→ **What the exercise asks**: Gather all lines in the entries below that include the word "Python".
* * * * * * *
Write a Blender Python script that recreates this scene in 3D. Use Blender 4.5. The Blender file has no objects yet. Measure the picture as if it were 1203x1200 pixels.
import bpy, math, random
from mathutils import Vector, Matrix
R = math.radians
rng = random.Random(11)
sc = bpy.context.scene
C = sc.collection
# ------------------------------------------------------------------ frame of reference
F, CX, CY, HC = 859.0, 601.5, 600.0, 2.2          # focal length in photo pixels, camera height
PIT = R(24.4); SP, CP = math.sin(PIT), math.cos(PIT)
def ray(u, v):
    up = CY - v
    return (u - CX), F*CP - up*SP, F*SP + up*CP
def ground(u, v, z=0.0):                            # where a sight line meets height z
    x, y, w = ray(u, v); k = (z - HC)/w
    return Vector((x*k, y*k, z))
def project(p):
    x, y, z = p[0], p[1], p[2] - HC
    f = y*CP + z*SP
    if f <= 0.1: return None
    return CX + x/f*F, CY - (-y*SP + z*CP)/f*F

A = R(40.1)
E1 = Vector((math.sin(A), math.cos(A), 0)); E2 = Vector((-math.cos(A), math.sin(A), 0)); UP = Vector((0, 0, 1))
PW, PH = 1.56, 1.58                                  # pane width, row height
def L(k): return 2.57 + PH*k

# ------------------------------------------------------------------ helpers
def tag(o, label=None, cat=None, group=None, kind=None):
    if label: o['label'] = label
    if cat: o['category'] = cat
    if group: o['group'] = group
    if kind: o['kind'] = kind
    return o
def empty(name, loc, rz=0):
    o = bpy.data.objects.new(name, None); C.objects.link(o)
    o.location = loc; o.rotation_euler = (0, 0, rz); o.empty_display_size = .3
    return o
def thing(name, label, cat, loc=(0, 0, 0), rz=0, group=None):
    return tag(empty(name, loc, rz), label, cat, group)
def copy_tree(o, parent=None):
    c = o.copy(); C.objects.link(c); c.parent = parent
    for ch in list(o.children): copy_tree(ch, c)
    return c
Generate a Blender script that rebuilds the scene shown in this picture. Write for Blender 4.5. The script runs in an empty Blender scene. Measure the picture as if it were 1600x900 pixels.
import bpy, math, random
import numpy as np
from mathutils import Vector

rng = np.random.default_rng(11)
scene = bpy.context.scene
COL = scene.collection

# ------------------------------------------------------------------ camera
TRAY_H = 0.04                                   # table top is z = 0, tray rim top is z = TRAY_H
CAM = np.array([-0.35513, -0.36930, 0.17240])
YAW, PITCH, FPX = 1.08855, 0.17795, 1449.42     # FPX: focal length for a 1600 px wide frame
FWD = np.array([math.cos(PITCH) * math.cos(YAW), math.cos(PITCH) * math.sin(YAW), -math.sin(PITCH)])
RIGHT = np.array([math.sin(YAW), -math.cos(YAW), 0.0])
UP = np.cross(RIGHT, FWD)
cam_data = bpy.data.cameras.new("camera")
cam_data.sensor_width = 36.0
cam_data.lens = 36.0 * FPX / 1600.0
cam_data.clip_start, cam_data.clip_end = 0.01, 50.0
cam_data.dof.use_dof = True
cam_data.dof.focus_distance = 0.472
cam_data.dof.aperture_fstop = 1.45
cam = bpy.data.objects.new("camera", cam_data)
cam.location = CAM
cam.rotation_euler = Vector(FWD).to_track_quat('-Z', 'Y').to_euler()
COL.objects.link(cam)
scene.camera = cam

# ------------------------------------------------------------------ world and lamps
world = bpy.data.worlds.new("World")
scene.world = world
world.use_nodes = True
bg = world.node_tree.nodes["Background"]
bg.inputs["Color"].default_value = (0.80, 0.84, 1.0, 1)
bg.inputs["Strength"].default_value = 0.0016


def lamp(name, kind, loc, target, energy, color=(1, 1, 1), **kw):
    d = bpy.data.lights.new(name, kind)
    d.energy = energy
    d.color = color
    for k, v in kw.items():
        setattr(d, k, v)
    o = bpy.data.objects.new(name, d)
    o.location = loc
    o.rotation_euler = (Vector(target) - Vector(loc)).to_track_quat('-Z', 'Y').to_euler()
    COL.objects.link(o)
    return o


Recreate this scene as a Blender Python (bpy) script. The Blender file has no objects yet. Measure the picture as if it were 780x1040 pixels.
* * * * * * *
→ **Result of this exercise**:
Write a Blender Python script that recreates this scene in 3D. Use Blender 4.5. The Blender file has no objects yet. Measure the picture as if it were 1203x1200 pixels.
Recreate this scene as a Blender Python (bpy) script. The Blender file has no objects yet. Measure the picture as if it were 780x1040 pixels.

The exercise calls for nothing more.